# EXERCISE TASK:
Look through the listing below and give the number of lines that hold "writing". Say nothing more.
— start of DATASET EXTRACT —
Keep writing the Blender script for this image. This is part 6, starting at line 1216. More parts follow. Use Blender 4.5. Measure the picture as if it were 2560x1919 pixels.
— end of DATASET EXTRACT —
— start of DATASET EXTRACT —
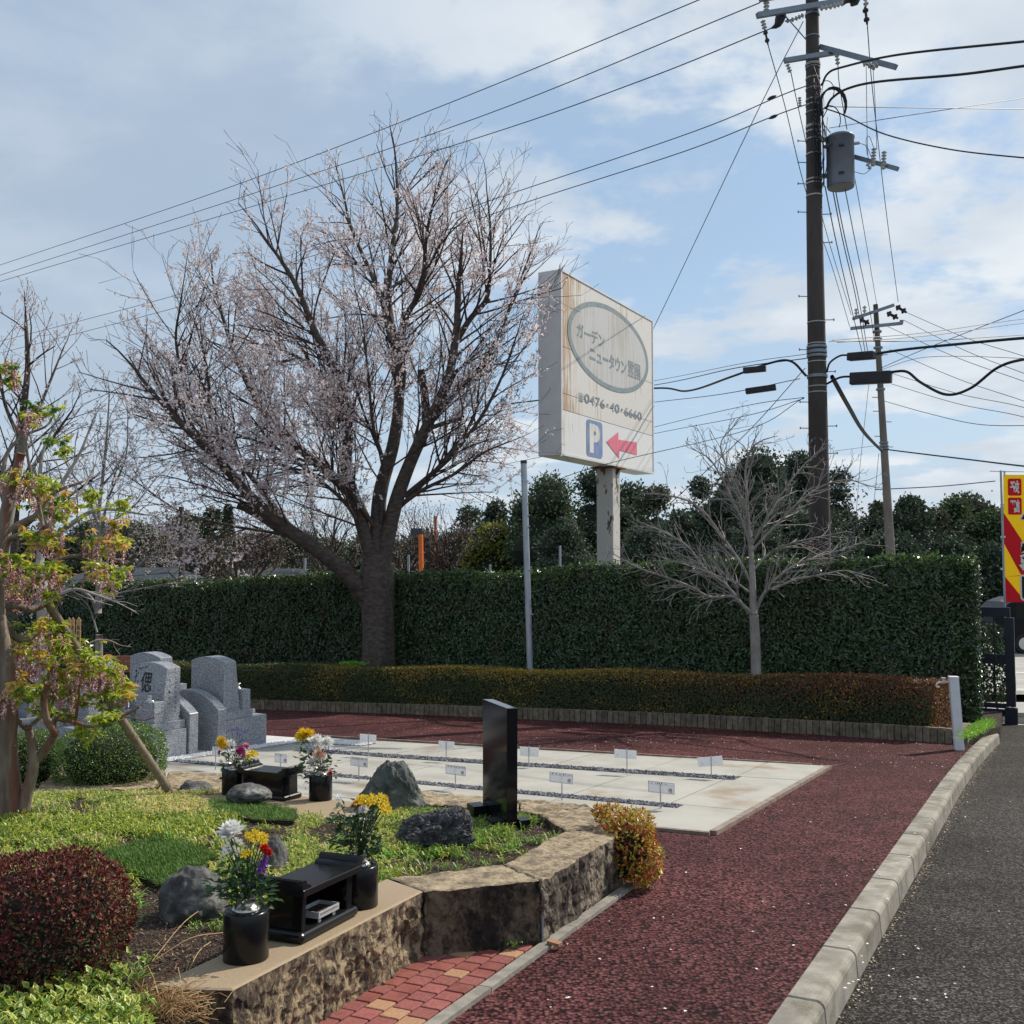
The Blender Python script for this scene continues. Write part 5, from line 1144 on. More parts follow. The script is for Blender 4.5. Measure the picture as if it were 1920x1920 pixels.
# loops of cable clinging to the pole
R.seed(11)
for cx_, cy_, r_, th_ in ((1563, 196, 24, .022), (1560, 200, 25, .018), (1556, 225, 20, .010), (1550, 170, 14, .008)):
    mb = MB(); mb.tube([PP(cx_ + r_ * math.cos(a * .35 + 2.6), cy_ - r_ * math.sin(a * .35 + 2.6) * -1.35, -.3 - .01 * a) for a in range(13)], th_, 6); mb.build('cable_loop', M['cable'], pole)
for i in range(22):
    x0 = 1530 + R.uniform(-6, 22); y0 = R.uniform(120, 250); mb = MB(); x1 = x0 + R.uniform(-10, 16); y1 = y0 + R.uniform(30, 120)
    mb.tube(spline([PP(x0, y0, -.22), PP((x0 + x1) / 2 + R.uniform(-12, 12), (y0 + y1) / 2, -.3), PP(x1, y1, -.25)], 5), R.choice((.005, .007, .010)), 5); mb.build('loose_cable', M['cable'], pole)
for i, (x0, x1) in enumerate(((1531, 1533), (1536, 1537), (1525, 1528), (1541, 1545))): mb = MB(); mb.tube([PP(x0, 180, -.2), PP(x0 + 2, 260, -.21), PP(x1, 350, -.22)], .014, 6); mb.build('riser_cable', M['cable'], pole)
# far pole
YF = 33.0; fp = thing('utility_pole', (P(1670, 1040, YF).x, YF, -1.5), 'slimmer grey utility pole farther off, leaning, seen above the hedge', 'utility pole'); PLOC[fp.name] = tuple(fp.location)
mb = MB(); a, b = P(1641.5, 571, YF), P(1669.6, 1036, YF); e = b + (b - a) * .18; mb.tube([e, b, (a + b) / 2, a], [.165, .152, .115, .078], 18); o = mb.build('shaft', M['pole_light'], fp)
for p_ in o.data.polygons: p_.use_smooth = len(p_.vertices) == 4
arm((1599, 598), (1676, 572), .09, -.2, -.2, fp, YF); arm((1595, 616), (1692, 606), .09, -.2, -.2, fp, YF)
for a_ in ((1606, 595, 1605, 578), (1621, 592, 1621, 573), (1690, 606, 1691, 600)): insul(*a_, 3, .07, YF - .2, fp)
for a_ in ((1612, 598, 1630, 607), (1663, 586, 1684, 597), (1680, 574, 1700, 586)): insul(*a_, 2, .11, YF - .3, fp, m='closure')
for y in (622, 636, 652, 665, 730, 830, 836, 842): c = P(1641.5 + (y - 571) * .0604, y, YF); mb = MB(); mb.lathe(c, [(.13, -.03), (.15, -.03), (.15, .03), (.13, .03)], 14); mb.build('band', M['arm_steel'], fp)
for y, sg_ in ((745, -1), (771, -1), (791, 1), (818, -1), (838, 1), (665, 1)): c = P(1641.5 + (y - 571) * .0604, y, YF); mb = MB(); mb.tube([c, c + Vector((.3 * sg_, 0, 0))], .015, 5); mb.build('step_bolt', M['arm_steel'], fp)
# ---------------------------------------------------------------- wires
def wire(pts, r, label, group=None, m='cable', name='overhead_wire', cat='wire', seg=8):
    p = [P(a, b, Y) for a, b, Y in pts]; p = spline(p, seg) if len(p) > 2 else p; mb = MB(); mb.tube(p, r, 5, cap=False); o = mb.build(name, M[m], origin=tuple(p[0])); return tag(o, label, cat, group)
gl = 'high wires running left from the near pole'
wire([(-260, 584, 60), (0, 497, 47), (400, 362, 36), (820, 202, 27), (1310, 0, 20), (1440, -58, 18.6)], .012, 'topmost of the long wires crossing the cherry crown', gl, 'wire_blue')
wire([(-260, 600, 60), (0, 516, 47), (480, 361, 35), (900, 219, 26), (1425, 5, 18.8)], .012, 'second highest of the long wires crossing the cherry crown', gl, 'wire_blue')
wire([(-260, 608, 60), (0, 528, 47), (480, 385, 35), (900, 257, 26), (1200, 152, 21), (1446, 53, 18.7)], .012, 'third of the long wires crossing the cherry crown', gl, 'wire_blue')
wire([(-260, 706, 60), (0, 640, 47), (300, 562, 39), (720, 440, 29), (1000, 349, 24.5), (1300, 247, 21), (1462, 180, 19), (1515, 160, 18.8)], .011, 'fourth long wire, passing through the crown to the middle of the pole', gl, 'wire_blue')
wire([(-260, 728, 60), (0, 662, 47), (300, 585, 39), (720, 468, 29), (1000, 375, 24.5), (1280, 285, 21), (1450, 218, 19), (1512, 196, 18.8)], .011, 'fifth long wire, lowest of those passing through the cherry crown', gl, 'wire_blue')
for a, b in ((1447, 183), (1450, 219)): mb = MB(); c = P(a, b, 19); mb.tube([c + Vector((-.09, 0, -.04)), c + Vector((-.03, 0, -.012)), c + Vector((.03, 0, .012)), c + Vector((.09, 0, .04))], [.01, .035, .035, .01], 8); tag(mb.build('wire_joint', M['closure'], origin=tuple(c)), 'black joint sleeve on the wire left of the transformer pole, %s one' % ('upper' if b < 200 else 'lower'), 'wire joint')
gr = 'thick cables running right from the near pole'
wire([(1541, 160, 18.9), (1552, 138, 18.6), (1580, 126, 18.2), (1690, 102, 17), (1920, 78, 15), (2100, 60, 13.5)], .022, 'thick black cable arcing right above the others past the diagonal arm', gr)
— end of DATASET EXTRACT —
— start of DATASET EXTRACT —
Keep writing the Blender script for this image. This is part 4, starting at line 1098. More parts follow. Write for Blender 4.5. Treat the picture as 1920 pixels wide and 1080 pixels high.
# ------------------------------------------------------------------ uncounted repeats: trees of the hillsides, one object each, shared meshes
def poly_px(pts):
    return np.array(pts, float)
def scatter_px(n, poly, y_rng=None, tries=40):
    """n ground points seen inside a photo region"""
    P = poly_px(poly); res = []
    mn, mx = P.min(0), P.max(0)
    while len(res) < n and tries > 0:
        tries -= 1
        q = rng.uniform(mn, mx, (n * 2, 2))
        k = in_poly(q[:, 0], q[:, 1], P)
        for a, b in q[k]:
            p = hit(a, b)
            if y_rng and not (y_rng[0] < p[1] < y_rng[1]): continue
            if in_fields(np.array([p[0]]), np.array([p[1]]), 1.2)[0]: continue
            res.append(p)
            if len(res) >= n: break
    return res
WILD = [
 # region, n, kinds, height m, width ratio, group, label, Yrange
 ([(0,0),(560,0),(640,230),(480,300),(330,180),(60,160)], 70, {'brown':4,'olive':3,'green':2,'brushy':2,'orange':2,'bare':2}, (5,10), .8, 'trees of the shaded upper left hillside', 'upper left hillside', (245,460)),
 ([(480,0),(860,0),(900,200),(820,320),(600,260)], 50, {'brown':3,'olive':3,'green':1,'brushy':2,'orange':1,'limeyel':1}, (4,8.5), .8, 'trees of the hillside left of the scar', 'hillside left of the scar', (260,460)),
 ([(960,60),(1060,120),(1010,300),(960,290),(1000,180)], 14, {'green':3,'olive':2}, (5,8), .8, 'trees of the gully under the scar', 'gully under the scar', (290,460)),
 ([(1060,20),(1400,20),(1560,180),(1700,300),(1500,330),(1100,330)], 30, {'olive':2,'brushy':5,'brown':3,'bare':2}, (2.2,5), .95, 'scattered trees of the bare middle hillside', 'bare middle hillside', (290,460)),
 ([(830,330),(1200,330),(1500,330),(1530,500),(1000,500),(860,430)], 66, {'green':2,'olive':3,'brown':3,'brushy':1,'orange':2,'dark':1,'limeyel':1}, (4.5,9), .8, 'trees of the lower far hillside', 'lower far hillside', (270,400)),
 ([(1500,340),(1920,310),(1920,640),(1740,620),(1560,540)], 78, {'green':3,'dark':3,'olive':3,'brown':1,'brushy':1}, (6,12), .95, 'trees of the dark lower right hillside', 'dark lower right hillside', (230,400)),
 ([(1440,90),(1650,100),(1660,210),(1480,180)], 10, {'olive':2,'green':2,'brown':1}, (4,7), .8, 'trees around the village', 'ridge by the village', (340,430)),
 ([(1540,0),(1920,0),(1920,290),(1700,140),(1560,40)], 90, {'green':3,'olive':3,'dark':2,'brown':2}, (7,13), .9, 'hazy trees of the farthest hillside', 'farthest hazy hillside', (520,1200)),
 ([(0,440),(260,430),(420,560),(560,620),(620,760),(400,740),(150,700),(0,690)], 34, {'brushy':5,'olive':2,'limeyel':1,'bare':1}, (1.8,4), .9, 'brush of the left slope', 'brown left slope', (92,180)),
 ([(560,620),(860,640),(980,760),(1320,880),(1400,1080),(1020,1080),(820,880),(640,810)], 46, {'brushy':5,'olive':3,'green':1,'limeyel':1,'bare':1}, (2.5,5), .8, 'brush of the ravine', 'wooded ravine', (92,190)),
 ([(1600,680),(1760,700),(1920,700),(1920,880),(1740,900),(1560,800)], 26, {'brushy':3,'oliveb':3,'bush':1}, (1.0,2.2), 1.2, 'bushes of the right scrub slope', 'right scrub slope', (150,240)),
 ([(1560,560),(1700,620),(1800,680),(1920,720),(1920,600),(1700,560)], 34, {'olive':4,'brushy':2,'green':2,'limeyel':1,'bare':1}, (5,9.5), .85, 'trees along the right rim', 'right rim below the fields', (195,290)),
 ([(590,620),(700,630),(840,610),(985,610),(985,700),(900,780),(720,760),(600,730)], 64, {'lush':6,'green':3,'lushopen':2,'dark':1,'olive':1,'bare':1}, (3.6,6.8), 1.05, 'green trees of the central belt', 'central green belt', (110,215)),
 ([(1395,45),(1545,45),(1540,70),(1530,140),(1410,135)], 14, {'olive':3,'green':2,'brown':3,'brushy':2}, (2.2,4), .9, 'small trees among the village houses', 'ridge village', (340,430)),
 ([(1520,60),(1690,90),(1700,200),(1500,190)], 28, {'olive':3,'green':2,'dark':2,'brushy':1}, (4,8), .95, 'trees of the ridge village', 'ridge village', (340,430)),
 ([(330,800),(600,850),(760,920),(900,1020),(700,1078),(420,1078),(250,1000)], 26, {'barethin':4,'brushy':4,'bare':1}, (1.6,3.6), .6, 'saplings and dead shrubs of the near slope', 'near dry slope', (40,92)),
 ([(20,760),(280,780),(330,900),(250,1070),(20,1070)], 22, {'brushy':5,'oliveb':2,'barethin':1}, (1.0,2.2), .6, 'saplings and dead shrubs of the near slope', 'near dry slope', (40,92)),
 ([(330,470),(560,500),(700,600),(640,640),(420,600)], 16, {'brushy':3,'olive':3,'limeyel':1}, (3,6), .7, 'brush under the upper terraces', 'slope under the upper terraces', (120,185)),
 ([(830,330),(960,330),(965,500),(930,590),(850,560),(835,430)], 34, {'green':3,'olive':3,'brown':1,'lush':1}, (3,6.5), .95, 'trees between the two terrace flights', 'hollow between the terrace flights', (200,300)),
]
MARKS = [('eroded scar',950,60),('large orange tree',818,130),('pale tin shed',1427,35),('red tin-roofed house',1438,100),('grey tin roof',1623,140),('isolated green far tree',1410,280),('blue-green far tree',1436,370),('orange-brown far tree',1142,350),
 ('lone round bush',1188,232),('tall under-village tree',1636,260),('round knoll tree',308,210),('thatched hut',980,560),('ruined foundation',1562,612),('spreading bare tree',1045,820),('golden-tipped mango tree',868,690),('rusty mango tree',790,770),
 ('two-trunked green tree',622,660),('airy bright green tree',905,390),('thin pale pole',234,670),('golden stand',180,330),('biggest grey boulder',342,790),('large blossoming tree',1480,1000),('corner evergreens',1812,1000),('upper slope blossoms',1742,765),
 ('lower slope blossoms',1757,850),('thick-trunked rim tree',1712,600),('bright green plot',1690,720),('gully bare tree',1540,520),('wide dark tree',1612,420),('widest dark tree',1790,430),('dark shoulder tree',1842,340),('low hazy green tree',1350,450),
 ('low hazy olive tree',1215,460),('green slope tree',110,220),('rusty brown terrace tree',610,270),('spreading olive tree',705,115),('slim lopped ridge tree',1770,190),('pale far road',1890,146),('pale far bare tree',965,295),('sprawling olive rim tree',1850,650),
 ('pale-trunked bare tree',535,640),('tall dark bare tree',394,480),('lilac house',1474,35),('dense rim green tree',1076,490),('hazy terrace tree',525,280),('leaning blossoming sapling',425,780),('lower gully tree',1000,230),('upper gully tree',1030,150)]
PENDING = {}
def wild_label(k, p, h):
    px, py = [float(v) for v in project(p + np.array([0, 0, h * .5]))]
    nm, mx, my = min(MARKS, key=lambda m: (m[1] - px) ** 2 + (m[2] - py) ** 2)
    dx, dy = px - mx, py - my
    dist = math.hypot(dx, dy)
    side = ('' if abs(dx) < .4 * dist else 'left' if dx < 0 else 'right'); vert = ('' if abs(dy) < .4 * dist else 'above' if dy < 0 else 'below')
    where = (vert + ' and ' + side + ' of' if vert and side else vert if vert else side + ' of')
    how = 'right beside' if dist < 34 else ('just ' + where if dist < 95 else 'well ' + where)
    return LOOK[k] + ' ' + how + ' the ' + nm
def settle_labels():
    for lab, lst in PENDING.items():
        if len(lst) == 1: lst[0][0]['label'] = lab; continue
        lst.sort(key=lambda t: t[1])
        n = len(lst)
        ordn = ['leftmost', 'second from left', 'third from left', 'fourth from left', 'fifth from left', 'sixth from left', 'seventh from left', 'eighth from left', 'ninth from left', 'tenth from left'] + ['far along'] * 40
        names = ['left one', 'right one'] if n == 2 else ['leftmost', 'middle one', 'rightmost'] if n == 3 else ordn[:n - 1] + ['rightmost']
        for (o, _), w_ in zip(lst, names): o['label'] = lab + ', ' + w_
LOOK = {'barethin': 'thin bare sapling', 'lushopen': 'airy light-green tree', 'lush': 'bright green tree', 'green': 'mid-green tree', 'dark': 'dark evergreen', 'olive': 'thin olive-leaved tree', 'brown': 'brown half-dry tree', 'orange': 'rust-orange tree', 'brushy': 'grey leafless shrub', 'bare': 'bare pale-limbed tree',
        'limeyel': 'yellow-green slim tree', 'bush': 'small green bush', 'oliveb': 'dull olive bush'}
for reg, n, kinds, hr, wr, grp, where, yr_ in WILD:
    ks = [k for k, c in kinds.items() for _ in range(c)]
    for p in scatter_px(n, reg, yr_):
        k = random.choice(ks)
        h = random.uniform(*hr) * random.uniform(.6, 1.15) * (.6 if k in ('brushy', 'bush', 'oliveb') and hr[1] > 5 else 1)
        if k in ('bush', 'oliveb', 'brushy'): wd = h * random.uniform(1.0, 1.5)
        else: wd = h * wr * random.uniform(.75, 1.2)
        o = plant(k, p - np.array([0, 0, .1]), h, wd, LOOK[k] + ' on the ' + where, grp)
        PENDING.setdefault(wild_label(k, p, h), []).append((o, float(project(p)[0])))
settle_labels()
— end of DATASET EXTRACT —
# THE COMPLETED TASK:
2